Investors may need to strap in for a very bumpy ride, though I think I'd prefer to get through the exit before the panic sets in.

S&P reported earlier in the month

The Standard & Poor’s Performance Index (SPIN) for Australian prime mortgages was 1.14% in September, unchanged from August. It fell 4.5% during the third quarter (Q3) of 2016 from 1.19% in June. We expect arrears to fall between June and September, with Q3 normally being lowest point in the arrears cycle. However, arrears in Q3 2016 were up 25% from the same time last year–a common theme this year. Arrears at this point in the cycle have not been at this level since September 2012, when interest rates were considerably higher than they are now

The rate of underemployment started to rise in mid-2014 (chart 2A and chart 2B). Part-time employment has continued to increase since late 2014, while full-time employment growth has been in sharp decline since around November 2015. Interestingly, prime arrears commenced their upward climb in November 2015 and continued to head north until May, when they started to decline as part of the normal cyclical pattern, albeit a bit later in the year then we would normally expect. This trend could be influencing arrears performance if more borrowers have to shift from full-time to part-time employment, given the falling growth in full-time work. The Reserve Bank of Australia (RBA) has attributed the weakness in full-time employment nationwide during the past few years to the subdued demand for labor in the mining states.

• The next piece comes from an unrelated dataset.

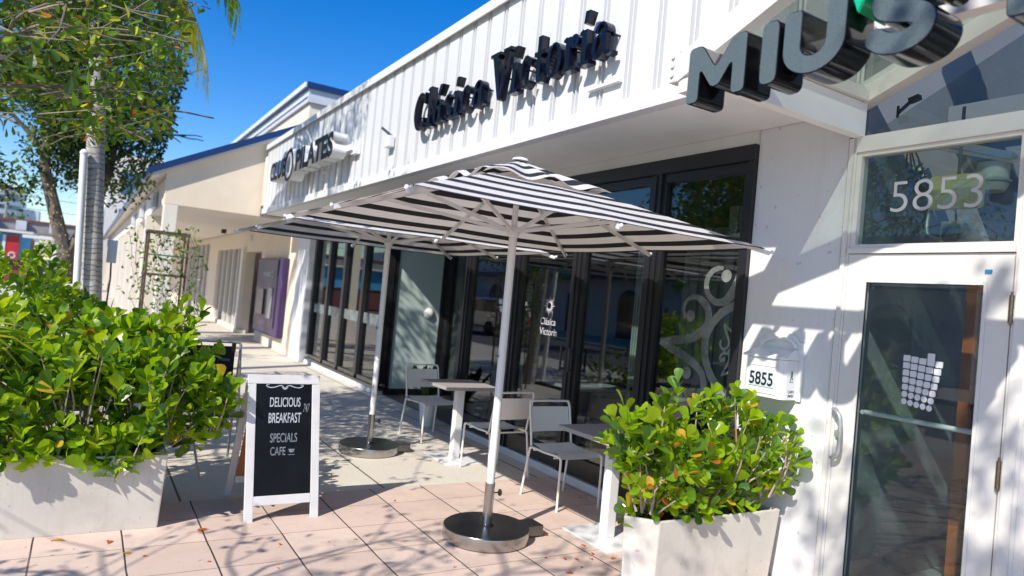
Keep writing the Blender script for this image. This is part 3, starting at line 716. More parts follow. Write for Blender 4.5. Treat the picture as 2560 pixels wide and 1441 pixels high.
MB().lathe((4.6, 2.06, 2.58), [(.086, 0), (.098, .004), (.098, .012), (.086, .016)], 24).build('ring', 'alu', t)
MB().tube([(4.6, 2.13, 2.62), (4.6, 2.2, 2.72), (4.6, 2.26, 3.05)], .008, 8).build('bracket', 'alu', t)
t = thing('emergency_light', 'twin-head emergency lamp behind the transom glass below the numbers', 'lamp', (4.6, 2.2, 2.3))
MB().box(4.6, 4.66, 2.17, 2.34, 2.2, 2.36).build('backplate', 'interior_pale', t, bevel=.01)
MB().box(4.55, 4.6, 2.21, 2.31, 2.23, 2.32).build('lamp_head', 'ink_grey', t, bevel=.02)
b = MB(); b.ell((4.58, 2.12, 2.26), .05, .055, .035, 14, 8); b.build('lamp_head', 'white_metal', t, smooth=True)
MB().tube(smooth_pts([(4.62, 2.3, 2.24), (4.62, 2.42, 2.28), (4.64, 2.44, 2.42), (4.64, 2.42, 2.56), (4.6, 2.46, 2.66), (4.6, 2.5, 2.72)], 5), .012, 8).build('conduit', 'alu', t, smooth=True)
t = thing('cable_tangle', 'tangle of black cables and an adapter hanging in the left corner of the transom', 'cable', (4.3, 2.42, 2.7))
b = MB()
for k in range(5):
    pts = [(4.3+rnd.uniform(-.03, .03), 2.36+rnd.uniform(-.07, .06), 2.58+rnd.uniform(-.05, .1)) for _ in range(6)]
    b.tube(smooth_pts([(4.3, 2.42, 2.85)]+pts, 4), .005, 6)
b.build('cable', 'ink', t, smooth=True); MB().box(4.28, 4.33, 2.28, 2.36, 2.50, 2.55).build('adapter', 'ink', t, bevel=.006)
t = thing('door_lamp', 'small black clamp lamp with a yellow edged tag behind the upper gable glass', 'lamp', (4.15, 2.4, 3.0))
MB().bar((4.1, 2.38, 2.96), (4.14, 2.33, 3.03), .03, .02).bar((4.14, 2.34, 3.03), (4.14, 2.28, 3.045), .04, .03).tube([(4.1, 2.385, 2.93), (4.1, 2.385, 3.0)], .008, 8).build('arm', 'ink', t)
MB().box(4.09, 4.092, 2.31, 2.37, 2.885, 2.925).build('tag', 'white_vinyl', t)
MB().box(4.087, 4.0895, 2.31, 2.318, 2.885, 2.925).build('tag_edge', 'yellow_panel', t)

# MIU'S channel letters
ms = thing('tea_shop_sign', "large black channel letters with mesh faces reading MIU'S hung from the glazed canopy", 'sign', (2.4, 1.8, 2.6))
Hc = .27
def rounded(poly, r, n=4):
    out = []; N = len(poly)
    for i in range(N):
        p0, p1, p2 = Vector(poly[i-1]), Vector(poly[i]), Vector(poly[(i+1) % N])
        a = (p0-p1); c = (p2-p1); rr = min(r, a.length*.45, c.length*.45); a = p1+a.normalized()*rr; c = p1+c.normalized()*rr
        for k in range(n+1):
            t_ = k/n; q = a*(1-t_)**2+p1*2*t_*(1-t_)+c*t_*t_; out.append((q.x, q.y))
    return out
def letter(outl, y0, face='led_mesh', body='black_gloss', z0=2.607, inner=None):
    L_ = outline_part('letter', [outl], (2.53, y0, z0), FX, FU, .172, body, ms)
    inner = inner or shrink(outl, .0045)
    outline_part('letter_face', [inner], (2.357, y0, z0), FX, FU, .004, face, L_)
def shrink(pts, d):
    n = len(pts); ar = sum(pts[i-1][0]*pts[i][1]-pts[i][0]*pts[i-1][1] for i in range(n)); s = 1 if ar > 0 else -1; out = []
    for i in range(n):
        a, c = pts[i-1], pts[(i+1) % n]; dx, dy = c[0]-a[0], c[1]-a[1]; l = math.hypot(dx, dy) or 1
        out.append((pts[i][0]-s*dy/l*d, pts[i][1]+s*dx/l*d))
    return out
Wm = .345
mpoly = [(0, 0), (.078, 0), (.078, .155), (.150, .055), (.195, .055), (.267, .155), (.267, 0), (Wm, 0), (Wm, Hc), (.262, Hc), (.1725, .145), (.083, Hc), (0, Hc)]
letter(rounded(mpoly, .028), 2.405)
letter(rounded([(0, 0), (.088, 0), (.088, Hc), (0, Hc)], .036), 1.985)
up_ = [(0, Hc), (0, .11)]+[(.14-.14*math.cos(R(a)), .11-.115*math.sin(R(a))) for a in range(10, 180, 10)]+[(.28, .11), (.28, Hc), (.195, Hc), (.195, .115)]+[(.14+.055*math.cos(R(a)), .115-.045*math.sin(R(a))) for a in range(10, 180, 20)]+[(.085, .115), (.085, Hc)]
letter(rounded(up_[::-1], .02, 2), 1.875, z0=2.612)
sc_ = smooth_pts([(.235, .215), (.19, .238), (.11, .238), (.06, .205), (.065, .165), (.12, .142), (.175, .125), (.21, .095), (.195, .05), (.14, .030), (.08, .036), (.038, .062)], 6)
letter(ribbon(sc_, .041)[::-1], 1.515, inner=ribbon(sc_, .0368)[::-1])
outl = [(.0, .0), (.03, .10), (-.03, .10)]
letter([(.012, -.0), (.06, .11), (-.03, .125), (-.012, .05)], 1.562, face='green_paint', body='green_paint', z0=2.79)
letter(rounded([(.08, 0), (.168, 0), (.168, .19), (.25, .19), (.25, Hc), (0, Hc), (0, .19), (.08, .19)], .026), 1.135, z0=2.617)
b = MB()
for y in (2.3, 2.12, 1.94, 1.8, 1.65, 1.4, 1.0): b.box(2.53, 2.62, y-.015, y+.015, 2.82, 2.85)
b.build('bracket', 'white_metal', ms)

# mailbox
mb = thing('mailbox', 'white wall mailbox numbered 5855 with arched back plate beside the glass door', 'mailbox', (3.82, 2.9, 1.14))
bp_ = [(-.165, 0), (.175, 0), (.175, .36), (.14, .375)]+[(.13*math.cos(R(a)), .375+.055*math.sin(R(a))) for a in range(0, 181, 15)]+[(-.14, .375), (-.165, .36)]
outline_part('back_plate', [bp_], (3.898, 2.91, 1.135), FX, FU, .015, 'white_metal', mb)
body_poly = [(3.882, 3.06), (3.765, 3.06), (3.74, 3.045), (3.74, 2.80), (3.755, 2.775), (3.775, 2.765), (3.882, 2.765)]
b = MB(); b.prism(body_poly[::-1], (0, 0, 1.14), (1, 0, 0), (0, 1, 0), .25); b.build('body', 'white_metal', mb, bevel=.004)
lid = [(3.725, 3.07), (3.882, 3.07), (3.882, 2.755), (3.75, 2.755), (3.725, 2.79)]
b = MB(); n = 5
low = [Vector((x, y, 1.392)) for x, y in lid]; hi = [Vector((min(3.882, 3.85+(x-3.725)*.25), 3.05 if y > 2.9 else 2.775, 1.455)) for x, y in lid]
mid = [v+Vector((0, 0, .012)) for v in low]
b.add(low+mid+hi, [(4, 3, 2, 1, 0)]+[(k, (k+1) % n, n+(k+1) % n, n+k) for k in range(n)]+[(n+k, n+(k+1) % n, 2*n+(k+1) % n, 2*n+k) for k in range(n)]+[(10, 11, 12, 13, 14)])
b.build('lid', 'white_metal', mb)
b = MB().box(3.735, 3.7395, 2.812, 3.035, 1.165, 1.172).box(3.735, 3.7395, 2.812, 3.035, 1.338, 1.345).box(3.735, 3.7395, 2.812, 2.818, 1.1725, 1.3375).box(3.735, 3.7395, 3.029, 3.035, 1.1725, 1.3375)
b.build('front_frame', 'white_metal', mb)
MB().box(3.7345, 3.7385, 2.828, 3.022, 1.205, 1.308).build('number_plate', pbr('plate_grey', (.60, .66, .70), .4), mb)
text_part('house_number', '5855', (3.7335, 3.012, 1.215), FX, FU, .178, .083, .002, 'ink', mb, bold=.012)
b = MB(); arc_ = [(3.886-.03, 2.905+.125*math.cos(R(a)), 1.47+.055*math.sin(R(a))) for a in range(0, 181, 12)]
b.tube(arc_, .011, 8); b.build('arched_rim', 'white_metal', mb, smooth=True)
text_part('side_lettering', 'CAIRO', (3.795, 2.7645, 1.185), SX, FU, .062, .018, .001, 'ink_grey', mb)
text_part('side_lettering', 'J', (3.795, 2.7645, 1.158), SX, FU, .008, .018, .001, 'ink_grey', mb)
outline_part('side_lettering', [[(0, 0), (.011, .011), (.008, .017), (0, .012), (-.008, .017), (-.011, .011)]], (3.815, 2.7645, 1.158), SX, FU, .001, 'ink', mb)
text_part('side_lettering', 'RDY', (3.828, 2.7645, 1.158), SX, FU, .028, .018, .001, 'ink_grey', mb)
outline_part('side_emblem', [[(-.006, .0), (.0, .02), (.006, .012), (.016, .004), (.018, .01), (.01, .02), (.012, .045), (.006, .062), (-.004, .062), (-.008, .045), (-.01, .02), (-.012, .0)]], (3.822, 2.7645, 1.262), SX, FU, .001, 'green_mark', mb)
MB().box(3.802, 3.842, 2.7635, 2.7645, 1.254, 1.257).build('side_emblem_line', 'ink_grey', mb)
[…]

The arrears performance in the nation’s states and territories provides further evidence of the divergence in economic prospects between the mining and nonmining states as well as metropolitan versus regional areas of Australia.

Queensland’s arrears were 1.45% in Q3, up 29% year on year.
Western Australia (WA) in Q3 again recorded the nation’s highest arrears, up 47% from the same time last year
Tasmania’s arrears are up 14.8% year on year

Prob explains why the AOFM has had to hold onto the RMBS they bought during the GFC.

With house price inflation down to 3.5%, I wonder at what point the NG specufestors decide loosing money every month, with limited chance of inflation making the speculation pay off down the track, and they decide to try and find a mark willing to take on the losses.
 
GarrettM - possibly a good move sticking with majors as they have more realistic valuation mechanisms than the smaller lenders who are very conservative and will likely value below what you are paying.

As for rental yield, that is only one small part of property investing. Capital growth in the absence of yield is just as important.
The key is location location. For example our properties within 5km of Sydney CBD have performed well, but our properties within 1km of Brisbane CBD have good rental yields but poor capital growth.
Like many things, these are long term investments and a potential couple of years of stagnation don't really detract from the end goal.
 
In Perth it is currently easy to buy and hard to sell so it is quite different from Melbourne and Sydney. Prices have slid a bit and if you get stuck with having to rent out your home the market has fallen about $100 a week for the median 3 bed home compared with 2 years ago.
Good luck with your buying and selling GarrettM.